Nos 36–43 Great Sutton Street is a surprise when you first seen it. An immediate response may be: ‘How have the Russions managed to build a missile silo in central London without anyone noticing?’ However, the Survey of London describe it as, ‘among the more architecturally refined of post-war commercial buildings locally’.

Listen to this description – it sounds luscious. “The facing of grey-brown brick, uninterrupted by ornamentation or dressings, makes a seamless transition from areas of curtain-walling to the cladding of elements of the reinforced-concrete frame, which are thrown into prominence by the recessing of the windows. The top two floors are contained in a glazed mansard, the framework here of steel, clad in aluminium.”

“Ugly, brown, box” seems a more economical and accurate description to me.

The building was designed in 1973–4 by the architect Ronald Trebilcock as showrooms (for missiles obviously).
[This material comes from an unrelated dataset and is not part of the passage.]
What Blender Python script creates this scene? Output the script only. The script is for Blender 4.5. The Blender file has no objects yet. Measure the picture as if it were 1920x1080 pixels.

If you are in a hurry and cut off the corner from Northburgh Street you risk tripping over six mill-stones which the council have conveniently set in the pavement. They were discovered during excavation and belonged to mills which were operated here in about 1786 by a John Hurwood.

Nos. 36-43 Great Sutton Street

Nos 44 – 47 Great Sutton Street is a good-looking former warehouse, built in 1892, and faced in gault bricks.

No. 45 Great Sutton Street. Sorry for the excessively falling-backwards photograph.

No. 50 Great Sutton Street was originally Nos. 50 – 56 Great Sutton Street and it was built in 1962. It used to have a façade of green panels. It has recently been completely renovated and now has a metal grating finish. The building on the corner is Nos. 41 – 53 Goswell Road.